The Centre is redeveloping the Central Vista to construct a new common central secretariat, the new Parliament House, Central Conference Centre, residences of the vice-president and the Prime Minister. While the new Parliament is likely to be ready by next year, the rest of the project will be completed by 2024.

There are 1,208 protected monuments in the city wherein any change in structure or renovation has to be approved by the Heritage Conservation Committee. Experts have called for similar regulations for modern heritage buildings. “There is an urgent need to have norms to identify and protect modern heritage,” said AGK Menon, an urban designer who was involved in preparing the INTACH’s list. “Several buildings constructed post-1947 are of great significance. Udyog Bhawan...for example, represents what we were capable of building immediately after Independence.”

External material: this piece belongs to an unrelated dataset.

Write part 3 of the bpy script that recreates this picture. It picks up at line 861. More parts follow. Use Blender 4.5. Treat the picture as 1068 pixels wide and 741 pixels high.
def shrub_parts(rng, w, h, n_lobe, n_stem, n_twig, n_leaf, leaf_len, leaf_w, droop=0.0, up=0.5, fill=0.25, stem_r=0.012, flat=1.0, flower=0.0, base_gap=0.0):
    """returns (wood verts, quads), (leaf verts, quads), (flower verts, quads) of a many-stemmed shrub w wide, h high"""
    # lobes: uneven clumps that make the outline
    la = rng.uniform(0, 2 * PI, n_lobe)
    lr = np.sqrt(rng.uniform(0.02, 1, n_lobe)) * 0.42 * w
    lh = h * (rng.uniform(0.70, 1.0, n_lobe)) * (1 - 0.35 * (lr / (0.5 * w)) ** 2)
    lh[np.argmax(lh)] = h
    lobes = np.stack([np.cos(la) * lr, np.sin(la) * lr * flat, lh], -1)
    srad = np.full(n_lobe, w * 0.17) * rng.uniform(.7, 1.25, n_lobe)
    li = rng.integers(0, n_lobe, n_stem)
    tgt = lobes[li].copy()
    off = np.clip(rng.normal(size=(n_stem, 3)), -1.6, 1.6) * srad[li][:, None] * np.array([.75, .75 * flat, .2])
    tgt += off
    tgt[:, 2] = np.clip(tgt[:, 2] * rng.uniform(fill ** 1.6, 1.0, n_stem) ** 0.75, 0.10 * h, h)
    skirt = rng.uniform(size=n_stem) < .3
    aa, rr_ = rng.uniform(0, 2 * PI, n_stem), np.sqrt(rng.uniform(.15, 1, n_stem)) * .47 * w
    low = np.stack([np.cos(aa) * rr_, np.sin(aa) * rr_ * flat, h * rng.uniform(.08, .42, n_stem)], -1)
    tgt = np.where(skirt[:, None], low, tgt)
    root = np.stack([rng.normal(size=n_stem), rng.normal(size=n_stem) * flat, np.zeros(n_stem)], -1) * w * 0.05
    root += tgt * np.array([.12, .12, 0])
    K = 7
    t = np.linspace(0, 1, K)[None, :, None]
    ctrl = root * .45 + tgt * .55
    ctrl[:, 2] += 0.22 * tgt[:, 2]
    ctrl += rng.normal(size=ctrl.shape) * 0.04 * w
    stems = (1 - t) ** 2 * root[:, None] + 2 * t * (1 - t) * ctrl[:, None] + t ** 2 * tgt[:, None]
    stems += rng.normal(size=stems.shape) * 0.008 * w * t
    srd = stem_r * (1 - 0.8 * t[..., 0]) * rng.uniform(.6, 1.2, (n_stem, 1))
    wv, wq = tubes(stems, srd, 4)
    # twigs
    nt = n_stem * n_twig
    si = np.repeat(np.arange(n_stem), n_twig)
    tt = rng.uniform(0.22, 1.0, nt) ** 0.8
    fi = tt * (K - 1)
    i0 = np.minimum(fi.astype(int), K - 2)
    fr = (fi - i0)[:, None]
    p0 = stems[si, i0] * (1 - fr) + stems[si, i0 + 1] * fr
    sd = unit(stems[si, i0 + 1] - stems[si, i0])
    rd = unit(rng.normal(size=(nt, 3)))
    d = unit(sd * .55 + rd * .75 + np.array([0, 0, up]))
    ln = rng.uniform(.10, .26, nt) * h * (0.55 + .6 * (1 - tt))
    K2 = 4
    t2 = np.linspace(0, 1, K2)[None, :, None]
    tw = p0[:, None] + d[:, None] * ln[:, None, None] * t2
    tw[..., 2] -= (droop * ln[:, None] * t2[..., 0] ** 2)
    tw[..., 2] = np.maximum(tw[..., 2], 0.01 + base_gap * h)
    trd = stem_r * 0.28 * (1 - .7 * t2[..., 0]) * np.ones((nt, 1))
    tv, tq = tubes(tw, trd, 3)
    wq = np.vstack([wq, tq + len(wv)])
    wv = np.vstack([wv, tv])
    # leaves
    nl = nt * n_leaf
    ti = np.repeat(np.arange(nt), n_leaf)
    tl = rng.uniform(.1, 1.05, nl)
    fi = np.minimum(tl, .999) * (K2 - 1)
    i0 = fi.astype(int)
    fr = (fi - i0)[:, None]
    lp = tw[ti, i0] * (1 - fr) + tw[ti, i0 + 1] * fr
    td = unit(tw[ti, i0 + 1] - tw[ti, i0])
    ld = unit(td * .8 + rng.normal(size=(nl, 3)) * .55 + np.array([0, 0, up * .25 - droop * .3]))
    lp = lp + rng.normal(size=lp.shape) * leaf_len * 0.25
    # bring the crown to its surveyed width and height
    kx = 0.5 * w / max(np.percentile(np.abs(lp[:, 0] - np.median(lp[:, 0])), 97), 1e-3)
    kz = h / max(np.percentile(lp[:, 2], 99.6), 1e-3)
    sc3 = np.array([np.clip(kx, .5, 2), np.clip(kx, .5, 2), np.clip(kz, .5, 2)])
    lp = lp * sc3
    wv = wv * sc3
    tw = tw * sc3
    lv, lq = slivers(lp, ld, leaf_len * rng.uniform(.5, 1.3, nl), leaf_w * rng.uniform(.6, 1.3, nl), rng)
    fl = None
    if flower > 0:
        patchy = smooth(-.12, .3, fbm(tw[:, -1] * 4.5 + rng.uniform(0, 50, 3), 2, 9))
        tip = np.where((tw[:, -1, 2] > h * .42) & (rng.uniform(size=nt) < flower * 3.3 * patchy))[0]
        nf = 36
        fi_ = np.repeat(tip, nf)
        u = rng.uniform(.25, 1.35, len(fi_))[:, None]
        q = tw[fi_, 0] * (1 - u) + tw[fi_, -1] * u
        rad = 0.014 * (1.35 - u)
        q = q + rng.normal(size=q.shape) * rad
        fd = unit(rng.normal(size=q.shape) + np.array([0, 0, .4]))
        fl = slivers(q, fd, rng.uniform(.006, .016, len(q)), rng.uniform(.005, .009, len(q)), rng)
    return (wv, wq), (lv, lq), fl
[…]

Urban designer Abhimanyu Dalal, who also a DUAC member, says efforts have been made globally to protect modern heritage. “These buildings are cultural markers in time, and there is a need to have regulatory mechanisms to protect them. Cities such as Paris, New York, and Chicago have rules to protect modern heritage. Any redevelopment or change in these buildings should be as per some rules.”

With several set to be razed as part of the Central Vista project, Ravindran called for the need to protect buildings such as Krishi Bhawan and Udyog Bhawan. “They might not be architectural masterpieces, but certainly have heritage value, representing... adaptation of Indo-Saracenic style.”

Raj Rewal, the architect of the Hall of Nations, called for an independent committee comprising eminent architects, conservationists, architectural historians, art and architecture critics to protect the post-Independence heritage.